True confession: I sing the spelling of Mississippi to myself every time I type it.

I had never been to Mississippi before and I was fortunate enough to have wonderful weather for my visit, I wish I could conduct all of my phone interviews from porch swings.

Had a splendid, open windowed reading at Square Books, which featured the book tour’s first bookstore kitty:

And then I had a long winding road trip from Oxford to Jackson, with a stop in Greenwood to sign stock at the lovely Turnrow Book Co. Then in Jackson I signed quite a few books at Lemuria Books before my fantastically circusy event. I tweeted the view from the podium and this is from the back of the room:

I tried to convince them to just leave the ceiling like that. And my blurry phone camera photos will not do all their exquisite circus signage justice:

Had a fantastic time and huge thanks to everyone who came out for events and worked so hard to put them together!

In Milwaukee now, clinging to my room service coffee before I get rolling on a day full of interviews and things.

tour catch-up post that is mostly odd photos

Hi Internet! I have been away and off and about and becoming far too intimately acquainted with airports.

I have had good intentions of blogging along the way but then my connectivity gets cranky and sleep seems so much more practical than blogging and then a week goes by, not sure how that happens.

A housekeeping note: am in the process of trying to overhaul the site a bit, giving news & reviews their own blogfeed rather than putting them all on this one. Still working on the best way to accomplish that.

I have been all over the place and I am not sure I can do a proper recounting of my adventures, so I will rely on the bits I managed to capture on my phone camera, which as you may know, takes better photos retro-cam style than it does normally.

One of my favorite bits from Odyssey Books in South Hadley, MA, their very own Wishing Tree:

And this has nothing to do with anything (well, directly) but I couldn’t not capture this bit of found Shakespeare in Salem:

Llamas in Baltimore, from the very quick trip I took to the Baltimore Book Festival. (The Peabody Library is astoundingly beautiful, by the way.) I am not sure if they are drama llamas, but they probably are.

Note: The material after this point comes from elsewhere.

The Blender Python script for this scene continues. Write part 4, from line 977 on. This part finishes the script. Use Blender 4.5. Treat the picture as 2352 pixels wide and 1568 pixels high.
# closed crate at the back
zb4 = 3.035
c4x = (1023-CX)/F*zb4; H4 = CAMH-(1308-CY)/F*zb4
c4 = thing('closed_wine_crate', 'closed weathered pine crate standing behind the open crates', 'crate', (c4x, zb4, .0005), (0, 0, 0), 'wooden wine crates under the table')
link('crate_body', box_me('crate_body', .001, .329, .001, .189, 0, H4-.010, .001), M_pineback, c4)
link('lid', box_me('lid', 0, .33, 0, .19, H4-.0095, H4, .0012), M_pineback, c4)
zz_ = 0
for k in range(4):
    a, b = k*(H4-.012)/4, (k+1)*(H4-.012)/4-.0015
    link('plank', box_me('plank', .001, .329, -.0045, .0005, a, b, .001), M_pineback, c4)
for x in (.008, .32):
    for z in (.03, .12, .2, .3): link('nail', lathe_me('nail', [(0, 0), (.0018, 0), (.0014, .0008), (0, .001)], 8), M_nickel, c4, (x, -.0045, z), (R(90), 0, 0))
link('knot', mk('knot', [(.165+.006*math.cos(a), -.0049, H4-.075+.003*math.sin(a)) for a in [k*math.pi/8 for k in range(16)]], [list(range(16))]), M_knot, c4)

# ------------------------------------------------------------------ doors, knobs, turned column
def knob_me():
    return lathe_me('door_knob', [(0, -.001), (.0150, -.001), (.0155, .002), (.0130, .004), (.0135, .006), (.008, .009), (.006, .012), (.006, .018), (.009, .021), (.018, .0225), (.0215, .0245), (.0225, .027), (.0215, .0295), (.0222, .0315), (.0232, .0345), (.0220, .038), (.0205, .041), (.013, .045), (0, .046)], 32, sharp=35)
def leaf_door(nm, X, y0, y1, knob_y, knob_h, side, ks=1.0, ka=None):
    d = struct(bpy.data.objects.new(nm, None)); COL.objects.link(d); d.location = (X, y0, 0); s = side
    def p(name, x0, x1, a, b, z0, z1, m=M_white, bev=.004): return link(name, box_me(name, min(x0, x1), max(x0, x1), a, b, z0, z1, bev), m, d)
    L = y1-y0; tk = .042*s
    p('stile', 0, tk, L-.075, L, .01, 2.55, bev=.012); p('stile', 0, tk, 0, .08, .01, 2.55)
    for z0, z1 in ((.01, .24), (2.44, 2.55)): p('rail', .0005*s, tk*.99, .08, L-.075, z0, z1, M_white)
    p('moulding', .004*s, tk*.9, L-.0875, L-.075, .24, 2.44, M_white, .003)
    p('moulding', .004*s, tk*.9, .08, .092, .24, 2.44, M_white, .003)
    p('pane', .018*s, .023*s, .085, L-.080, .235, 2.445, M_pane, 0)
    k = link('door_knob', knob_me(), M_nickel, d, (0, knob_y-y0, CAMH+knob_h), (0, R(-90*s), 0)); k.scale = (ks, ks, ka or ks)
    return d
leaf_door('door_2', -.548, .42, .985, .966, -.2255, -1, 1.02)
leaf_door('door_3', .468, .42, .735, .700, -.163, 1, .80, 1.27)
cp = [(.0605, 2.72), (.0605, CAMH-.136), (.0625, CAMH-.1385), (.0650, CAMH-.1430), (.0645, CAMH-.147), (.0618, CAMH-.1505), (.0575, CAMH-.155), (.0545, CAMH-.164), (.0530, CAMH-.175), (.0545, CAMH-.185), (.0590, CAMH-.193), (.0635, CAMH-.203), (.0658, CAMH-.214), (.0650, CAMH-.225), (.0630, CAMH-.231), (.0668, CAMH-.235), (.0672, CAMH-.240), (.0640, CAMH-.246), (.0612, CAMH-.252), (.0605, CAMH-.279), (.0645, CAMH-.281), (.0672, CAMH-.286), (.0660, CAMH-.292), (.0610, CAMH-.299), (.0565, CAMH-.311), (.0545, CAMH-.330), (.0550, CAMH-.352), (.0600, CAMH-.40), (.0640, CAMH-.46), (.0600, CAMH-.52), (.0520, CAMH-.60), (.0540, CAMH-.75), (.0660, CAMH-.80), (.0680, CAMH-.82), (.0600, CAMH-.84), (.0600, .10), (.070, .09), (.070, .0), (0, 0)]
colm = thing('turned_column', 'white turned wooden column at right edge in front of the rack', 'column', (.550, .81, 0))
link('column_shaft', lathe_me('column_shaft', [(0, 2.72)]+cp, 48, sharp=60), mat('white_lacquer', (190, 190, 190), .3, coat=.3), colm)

I suspect most llamas have drama.

This week I spent several days in Toronto on the first of my international stops, got to break in my brand new passport. Everyone at Random House Canada was wonderful and I ate so much good food that I forgive them for putting me on tv. A lot. They had a lovely cocktail reception with cotton candy and tarot reading and magic, I signed books in bookstores and tried to wrap my head around being the kind of person who gets talked to on tv shows and failed, it was all very strange. I get to go back next month for the International Festival of Authors so I am very much looking forward to the return visit, I’ve been promised I will have more time for city exploring.

Geese in Toronto:

View from my hotel room in Toronto:

Home now for just over a day before the busiest leg of the tour begins. Next time I’ll be back in Boston it’ll be for a matter of hours before leaving for London. So far have spent my day off doing laundry and shopping for new dresses to add to the tour wardrobe rotation.

Also, in between Baltimore and Toronto I briefly stopped in NYC to hug all my Doubleday lovelies, and they gave me the stunning original paper art from the cover! It has been shipped to me, proper photos once I actually have it but it is truly lovely and it was such a sweet & thoughtful present. I am a very lucky girl to have found myself such a wonderful publishing family. They’re all cute, too, I’m just sayin’.

There were also beautiful cookies and cupcakes and I got edible roses that I can’t bear to eat:

Also, I cannot quite believe that tomorrow is October already.